Dueling Models of Teacher Accountability

A little cognitive dissonance with your coffee this morning? Here’s two sentences from the same article in today’s Star-Ledger:
Only 22 percent of students in Newark’s high schools graduate. In Camden, less than 20 percent of black and Hispanic elementary school students are proficient in language arts.
New Jersey is the second-highest-achieving state in the nation in terms of education.
That perceptual clash gets to the heart of some of the politics behind NJ’s heated debate on education reform. Those who argue for fundamental changes in accountability and school choice focus on issues like inequity, fiscal unsustainability, and the lack of accountability that plague our school system. Those who distrust the prospect of substantive change, the reliability of value-added models of accountability, and the motives of reformers focus on our many high-performing students.

Here’s an example: the second sentence cited above from the Star-Ledger piece is attributed to Montgomery Superintendent Earl Kim, who is one of the authors of a new report (also referred to in the article) from a group that calls themselves “EQuATE.” The report is itself a response to Acting. Comm. Christopher Cerf’s tenure reform proposal and a preemptive retort to last week’s report from the Task Force on Educational Effectiveness, which excluded NJEA members. (The authors of the EQuATE report include NJEA members and Education Law Center staffers; the report itself is hosted on the ELC website.)
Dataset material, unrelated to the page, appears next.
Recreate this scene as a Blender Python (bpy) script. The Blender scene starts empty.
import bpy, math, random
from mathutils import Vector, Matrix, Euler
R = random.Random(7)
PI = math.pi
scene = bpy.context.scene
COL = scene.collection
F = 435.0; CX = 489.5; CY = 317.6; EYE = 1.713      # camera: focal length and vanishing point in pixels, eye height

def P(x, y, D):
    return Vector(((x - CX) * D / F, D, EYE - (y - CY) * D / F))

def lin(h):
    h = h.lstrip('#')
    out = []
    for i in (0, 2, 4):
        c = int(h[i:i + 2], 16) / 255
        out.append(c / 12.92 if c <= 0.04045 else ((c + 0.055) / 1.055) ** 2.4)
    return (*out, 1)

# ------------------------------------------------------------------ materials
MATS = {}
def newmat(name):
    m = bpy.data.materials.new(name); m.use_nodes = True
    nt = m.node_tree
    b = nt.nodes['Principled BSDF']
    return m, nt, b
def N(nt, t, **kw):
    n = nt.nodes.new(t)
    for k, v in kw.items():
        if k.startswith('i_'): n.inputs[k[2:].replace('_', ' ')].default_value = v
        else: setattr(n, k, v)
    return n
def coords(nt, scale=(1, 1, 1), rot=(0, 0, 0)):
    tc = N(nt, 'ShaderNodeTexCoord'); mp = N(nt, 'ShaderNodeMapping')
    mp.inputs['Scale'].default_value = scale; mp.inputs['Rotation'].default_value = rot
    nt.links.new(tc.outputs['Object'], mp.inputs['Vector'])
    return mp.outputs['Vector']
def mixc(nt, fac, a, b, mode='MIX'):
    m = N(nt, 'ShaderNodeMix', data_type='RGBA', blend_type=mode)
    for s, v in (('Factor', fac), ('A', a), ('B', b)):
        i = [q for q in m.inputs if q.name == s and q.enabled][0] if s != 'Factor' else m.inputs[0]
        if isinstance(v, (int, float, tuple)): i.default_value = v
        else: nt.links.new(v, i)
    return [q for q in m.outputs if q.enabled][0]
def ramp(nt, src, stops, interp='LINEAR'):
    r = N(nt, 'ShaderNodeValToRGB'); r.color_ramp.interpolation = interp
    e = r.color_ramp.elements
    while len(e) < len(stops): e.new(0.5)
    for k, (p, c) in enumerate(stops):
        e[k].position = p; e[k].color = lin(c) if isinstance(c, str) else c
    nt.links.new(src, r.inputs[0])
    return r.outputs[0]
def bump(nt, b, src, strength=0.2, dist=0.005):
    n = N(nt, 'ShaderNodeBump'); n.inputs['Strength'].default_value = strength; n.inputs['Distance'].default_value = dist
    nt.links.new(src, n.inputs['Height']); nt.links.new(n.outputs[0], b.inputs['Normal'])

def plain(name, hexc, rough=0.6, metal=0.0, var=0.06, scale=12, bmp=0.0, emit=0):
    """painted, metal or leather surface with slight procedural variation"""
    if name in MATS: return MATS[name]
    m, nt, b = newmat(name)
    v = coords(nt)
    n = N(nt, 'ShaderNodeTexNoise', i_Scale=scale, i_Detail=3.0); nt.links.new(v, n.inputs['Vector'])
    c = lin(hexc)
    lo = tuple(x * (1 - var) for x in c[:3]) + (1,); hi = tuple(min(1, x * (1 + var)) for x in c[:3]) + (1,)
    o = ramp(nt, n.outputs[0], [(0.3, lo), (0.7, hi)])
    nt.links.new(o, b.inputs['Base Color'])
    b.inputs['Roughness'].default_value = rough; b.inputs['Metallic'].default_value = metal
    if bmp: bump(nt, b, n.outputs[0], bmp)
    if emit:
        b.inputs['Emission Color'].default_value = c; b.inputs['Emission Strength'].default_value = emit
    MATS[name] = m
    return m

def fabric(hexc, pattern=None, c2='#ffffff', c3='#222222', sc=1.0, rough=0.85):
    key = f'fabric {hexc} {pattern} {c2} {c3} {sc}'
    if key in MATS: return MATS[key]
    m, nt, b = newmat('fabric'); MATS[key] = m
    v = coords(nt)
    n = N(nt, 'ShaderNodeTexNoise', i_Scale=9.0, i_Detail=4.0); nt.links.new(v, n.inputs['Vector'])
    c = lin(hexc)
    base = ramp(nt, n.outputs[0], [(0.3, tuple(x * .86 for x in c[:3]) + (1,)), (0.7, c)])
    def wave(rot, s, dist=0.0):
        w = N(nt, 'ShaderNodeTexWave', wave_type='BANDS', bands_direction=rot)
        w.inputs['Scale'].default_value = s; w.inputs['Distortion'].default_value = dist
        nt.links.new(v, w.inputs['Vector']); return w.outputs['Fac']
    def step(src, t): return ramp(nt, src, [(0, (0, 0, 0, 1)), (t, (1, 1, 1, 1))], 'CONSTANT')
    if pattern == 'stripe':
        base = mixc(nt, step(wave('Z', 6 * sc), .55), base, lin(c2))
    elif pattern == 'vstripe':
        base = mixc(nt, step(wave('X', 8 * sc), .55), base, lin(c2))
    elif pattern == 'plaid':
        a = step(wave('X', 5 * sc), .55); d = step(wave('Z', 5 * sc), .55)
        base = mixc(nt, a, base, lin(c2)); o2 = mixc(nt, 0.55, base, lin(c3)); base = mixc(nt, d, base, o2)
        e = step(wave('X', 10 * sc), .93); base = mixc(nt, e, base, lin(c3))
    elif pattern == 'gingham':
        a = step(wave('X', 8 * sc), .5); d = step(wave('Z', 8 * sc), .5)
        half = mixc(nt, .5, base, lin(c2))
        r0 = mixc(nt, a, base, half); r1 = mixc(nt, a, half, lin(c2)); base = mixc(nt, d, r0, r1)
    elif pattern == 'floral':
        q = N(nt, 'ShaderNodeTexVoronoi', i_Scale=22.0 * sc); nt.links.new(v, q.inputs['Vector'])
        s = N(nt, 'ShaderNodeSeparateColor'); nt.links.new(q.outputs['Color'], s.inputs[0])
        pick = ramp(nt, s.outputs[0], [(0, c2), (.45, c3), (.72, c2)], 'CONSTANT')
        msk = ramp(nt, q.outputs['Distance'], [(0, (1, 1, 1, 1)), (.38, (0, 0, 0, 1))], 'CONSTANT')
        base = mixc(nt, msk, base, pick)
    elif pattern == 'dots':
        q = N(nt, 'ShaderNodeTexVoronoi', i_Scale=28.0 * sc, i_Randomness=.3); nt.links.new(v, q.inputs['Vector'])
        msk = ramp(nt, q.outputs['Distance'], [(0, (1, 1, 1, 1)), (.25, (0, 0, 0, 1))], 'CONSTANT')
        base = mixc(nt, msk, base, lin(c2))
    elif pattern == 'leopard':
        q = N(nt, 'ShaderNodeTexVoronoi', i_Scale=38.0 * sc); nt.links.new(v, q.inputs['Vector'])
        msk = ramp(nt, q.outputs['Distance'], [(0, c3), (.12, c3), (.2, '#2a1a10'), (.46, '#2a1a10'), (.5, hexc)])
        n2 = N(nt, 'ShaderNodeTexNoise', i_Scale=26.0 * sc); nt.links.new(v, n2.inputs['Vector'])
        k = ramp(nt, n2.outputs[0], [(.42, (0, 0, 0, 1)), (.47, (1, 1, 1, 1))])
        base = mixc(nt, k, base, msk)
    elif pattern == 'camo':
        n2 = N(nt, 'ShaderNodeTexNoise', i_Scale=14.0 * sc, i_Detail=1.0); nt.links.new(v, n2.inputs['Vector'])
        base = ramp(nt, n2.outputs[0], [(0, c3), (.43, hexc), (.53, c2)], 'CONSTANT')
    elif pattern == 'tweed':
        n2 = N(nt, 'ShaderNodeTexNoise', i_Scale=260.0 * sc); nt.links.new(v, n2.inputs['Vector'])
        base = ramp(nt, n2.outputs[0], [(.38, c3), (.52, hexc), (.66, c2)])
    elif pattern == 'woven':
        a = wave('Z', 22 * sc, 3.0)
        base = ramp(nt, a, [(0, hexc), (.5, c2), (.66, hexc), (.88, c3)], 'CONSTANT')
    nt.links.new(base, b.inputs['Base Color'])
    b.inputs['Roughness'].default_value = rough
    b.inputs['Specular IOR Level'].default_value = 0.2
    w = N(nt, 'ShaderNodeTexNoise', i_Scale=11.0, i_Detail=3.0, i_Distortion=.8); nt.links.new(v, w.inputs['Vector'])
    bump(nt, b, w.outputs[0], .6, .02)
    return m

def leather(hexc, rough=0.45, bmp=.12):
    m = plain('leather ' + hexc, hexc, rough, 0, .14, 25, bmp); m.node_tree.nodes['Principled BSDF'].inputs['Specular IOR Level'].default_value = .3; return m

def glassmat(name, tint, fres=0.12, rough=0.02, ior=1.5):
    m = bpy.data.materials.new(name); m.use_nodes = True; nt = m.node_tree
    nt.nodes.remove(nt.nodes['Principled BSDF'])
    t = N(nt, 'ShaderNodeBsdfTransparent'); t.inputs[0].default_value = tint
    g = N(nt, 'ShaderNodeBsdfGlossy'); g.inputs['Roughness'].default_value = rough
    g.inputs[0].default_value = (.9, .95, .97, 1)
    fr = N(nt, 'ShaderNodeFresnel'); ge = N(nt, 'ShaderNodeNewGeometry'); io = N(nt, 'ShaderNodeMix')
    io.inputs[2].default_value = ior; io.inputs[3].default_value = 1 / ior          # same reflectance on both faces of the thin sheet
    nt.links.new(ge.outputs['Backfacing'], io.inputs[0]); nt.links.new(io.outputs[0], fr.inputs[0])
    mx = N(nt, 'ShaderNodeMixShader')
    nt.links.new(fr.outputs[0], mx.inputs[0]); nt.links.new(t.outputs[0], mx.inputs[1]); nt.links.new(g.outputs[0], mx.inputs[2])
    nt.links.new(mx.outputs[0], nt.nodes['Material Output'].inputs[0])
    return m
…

While Comm. Cerf’s tenure reform proposal and the Task Force recommendations emphasize quantifying teacher effectiveness and basing some benefits – tenure, compensation – on student outcomes, EQuATE comes to the opposite conclusion. In its section on teacher evaluations, for instance, it come up with a system that “empowers teachers,” allows functional districts to opt out altogether, and “reduces the weight given to standardized test-based measures of student achievement.”

In other words, it’s the antithesis of Cerf’s proposal. There’s no middle ground between focusing more on student growth as measured on standardized tests and focusing less on student growth as measured on standardized tests. It’s a zero sum game.

Is there a middle way? Can both camps find common ground? Can the leadership of both sides craft a compromise that acknowledges our failures yet preserves our strengths and that incorporates new accountability measures yet elevates the teaching profession?

The only item that both sides concur on is the inadequacy of the DOE data-crunching system, NJ SMART, which must be rendered capable of linking student longitudinal information to individual teacher evaluations. Estimates to bring it up to speed come in at about the $50 million mark. Well, at least that shared goal is a start to collaboration.

Side Note: the Ledger piece quotes a former teacher in the Carteret school district (Joseph DePierro, now Dean of Seton Hall’s College of Education) who says that linking teacher evaluations to student growth would have penalized him for educating students who “lacked the intellectual capacity to do the work” or “had severe emotional problems” or “could barely read.” In fact, Comm. Cerf’s proposal would award teachers willing to work in poor districts (Carteret is a “B” District Factor Grouping). In addition, all value-added models adjust for disabilities.